The abstract essence of the mind and consciousness of a person striving for rationalization, at the same time, constantly reduces such ephemeral phenomena as happiness to something intimate and incomprehensible to many people around. That is why people who surround the individual can share their view of the world and existence and have a similar definition and idea of happiness to help achieve it. The consensus among such people always leads to reflections and conclusions that give happiness a conceptually complete look. Thus, even considering the individual nature of the perception of happiness, hinting at possible egoism in the ways of achieving it, it has a social core in reality.

I believe that the ideas of Joel Feinberg, representing the way of finding happiness through selfishness, are correct in motives yet, the idea that it rises from or is supported by selfishness is wrong. As demonstrated above, it is the social, collective approach to finding the happiness of each individual that works best. Surrounded by close people with similar views and practices to the perception of the world, who are ready to support the thought of their friend, these people can find happiness. It does not matter if it is a family, church, or hippie community.

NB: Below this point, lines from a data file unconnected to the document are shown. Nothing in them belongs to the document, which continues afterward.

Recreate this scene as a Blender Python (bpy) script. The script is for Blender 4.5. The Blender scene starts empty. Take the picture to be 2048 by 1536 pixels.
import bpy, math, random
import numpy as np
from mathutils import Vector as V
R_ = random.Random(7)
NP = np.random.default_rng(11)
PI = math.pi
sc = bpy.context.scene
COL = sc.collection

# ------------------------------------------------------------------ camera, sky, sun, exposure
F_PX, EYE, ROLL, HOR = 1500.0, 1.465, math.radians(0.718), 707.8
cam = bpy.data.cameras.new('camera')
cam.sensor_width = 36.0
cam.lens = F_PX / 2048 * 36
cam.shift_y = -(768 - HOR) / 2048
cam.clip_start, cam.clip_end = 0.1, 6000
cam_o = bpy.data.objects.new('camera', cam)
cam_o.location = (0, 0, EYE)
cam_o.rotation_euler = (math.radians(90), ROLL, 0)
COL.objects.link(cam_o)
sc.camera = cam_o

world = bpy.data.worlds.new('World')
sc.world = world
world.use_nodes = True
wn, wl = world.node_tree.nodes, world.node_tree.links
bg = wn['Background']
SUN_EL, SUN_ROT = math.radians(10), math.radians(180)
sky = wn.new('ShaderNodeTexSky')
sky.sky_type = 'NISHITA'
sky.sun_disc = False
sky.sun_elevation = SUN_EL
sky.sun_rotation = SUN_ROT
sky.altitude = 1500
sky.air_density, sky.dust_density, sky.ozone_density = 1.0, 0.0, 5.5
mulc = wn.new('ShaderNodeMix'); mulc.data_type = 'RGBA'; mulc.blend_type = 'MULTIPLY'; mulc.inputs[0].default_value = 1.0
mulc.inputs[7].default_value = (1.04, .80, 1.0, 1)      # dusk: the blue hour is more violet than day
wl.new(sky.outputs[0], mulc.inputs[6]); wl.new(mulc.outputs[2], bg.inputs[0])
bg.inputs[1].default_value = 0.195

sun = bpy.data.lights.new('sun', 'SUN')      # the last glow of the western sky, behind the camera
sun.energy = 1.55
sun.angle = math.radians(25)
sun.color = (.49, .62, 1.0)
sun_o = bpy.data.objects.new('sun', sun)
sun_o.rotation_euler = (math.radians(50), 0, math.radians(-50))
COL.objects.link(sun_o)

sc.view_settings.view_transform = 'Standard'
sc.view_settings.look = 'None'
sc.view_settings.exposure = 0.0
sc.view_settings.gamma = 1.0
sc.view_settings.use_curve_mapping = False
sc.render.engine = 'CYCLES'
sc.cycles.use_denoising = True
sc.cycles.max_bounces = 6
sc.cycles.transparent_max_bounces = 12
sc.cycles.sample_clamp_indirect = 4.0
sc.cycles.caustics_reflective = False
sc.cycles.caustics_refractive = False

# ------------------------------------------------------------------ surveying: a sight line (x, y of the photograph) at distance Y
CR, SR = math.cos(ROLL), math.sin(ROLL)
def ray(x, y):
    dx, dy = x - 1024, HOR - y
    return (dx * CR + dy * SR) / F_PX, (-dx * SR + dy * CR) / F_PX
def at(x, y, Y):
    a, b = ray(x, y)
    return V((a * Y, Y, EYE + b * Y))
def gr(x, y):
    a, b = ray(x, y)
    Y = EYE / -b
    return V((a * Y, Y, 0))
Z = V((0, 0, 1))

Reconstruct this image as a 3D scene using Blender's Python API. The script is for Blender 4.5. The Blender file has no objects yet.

In the end, all of them are essentially a union of people, in many ways not similar, but striving to find themselves and their place in the world, to find happiness and peace.

Conclusion

To conclude, a selfish approach can have an effect on individuals because, in the end, all people are different. Yet, for the majority, it is the social path to knowing oneself, the world around, and one’s place in it that works and can present the desired outcome. Despite this, Feinberg is right that people are happy when they can fully engage and perceive things that are important to them. Such things can be a religious and aesthetic experience, self-expression, knowledge, control, and the like. Nevertheless, the philosopher’s idea lacks an important component, namely close companions for a person.